The preferred configuration of the perforations are drilled holes, however, a number of equally spaced cylindrical slots would serve just as well. The diameter of the holes is determined by aerodynamic noise consideration. Each hole should produce a peak noise frequency in the downstream pipe that is at least twice that of the ring frequency of the pipe. The result is a better sound attenuation, in this case about 13.5 Decibel sound reduction compared to a conventional valve having a peak frequency of 0.25 of the pipe's ring frequency, see reference 1. Thus, a preferred hole diameter typically is between two and six percent of the downstream pipe diameter.
It should be understood that during reduced flow, when say, the holes are only one half overlapped, an additional 6 Decibel noise reduction is achieved, an important advantage over devices having only fixed openings.
Similar advantages are achieved, when the invented device is used for liquids. For example, from the second reference cited, the allowable pressure drop across a throttling device, using water as fluid, is given as Xfz×(P1−Pv), where P1 is the absolute inlet pressure and Pv is the vapor pressure. In a given example, a single orifice valve, 100 mm in diameter, has an Xfz factor of 0.07, while a multi-ported device having equal flow capacity but 220 equally sized holes, has an Xfz factor of 0.18. This means, the latter can handle 2.5 times the pressure drop than the single-orifice device without the fluid commencing to cavitate. This advantageous ratio increases even further when the holes partly overlap.
The larger outlet diameter 15 of the piping system 13 is dimensioned to be at least ten percent larger than the flanged inlet opening 14. The purpose is, to prevent high velocity jets exiting from the perforations in the housing 1 to impinge on the interior wall of the piping interior 22 and cause damage.
Additionally, it is advantageous to make the size of the perforations in the piston slightly larger than those in the housing. The purpose is to compensate for possible misalignment between the two sets of openings and to make sure, that the point of maximum velocity of the fluid occurs in the final openings which are located in the housing. A typical choice would be, that the diameter of the perforation in the piston should be eight percent or more larger than those in the housing.

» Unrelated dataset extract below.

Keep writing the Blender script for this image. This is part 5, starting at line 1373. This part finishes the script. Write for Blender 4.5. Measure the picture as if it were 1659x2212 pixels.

Finally, the geometry of, say, two overlapping holes is such, that the open exposed area decreases exponentially in relation to the distance between the two holes. This yields a relationship between the amount of fluid flow and piston travel, commonly known as an equal percentage flow characteristic, a preferred characteristic used for automatic control purposes.
Having thus shown the functions and features of the invention in a preferred embodiment, it should be understood that numerous changes can be made without departing from the scope of the appended claims. One modification could be to add a travel stop, to limit the excursions of the piston. Another modification could be to space rows of perforations at different intervals, even though the are spaced identical in both housing and piston.
1. “Method for estimating of frequency-dependant sound pressure at pipe exterior of throttling valves”. NOISE CONTROL ENGINEERING JOURNAL. Volume 47, Issue 2, March-April 1999, pp. 49-55, Hans D. Baumann
2. “A method to estimate hydrodynamic noise produced in valves by submerged turbulent and cavitating water jets.” NOISE CONTROL ENGINEERING JOURNAL, Volume 52, Number 2, March-April 2004, pp. 40-53, Hans D. Baumann and Joerg Kiesbauer.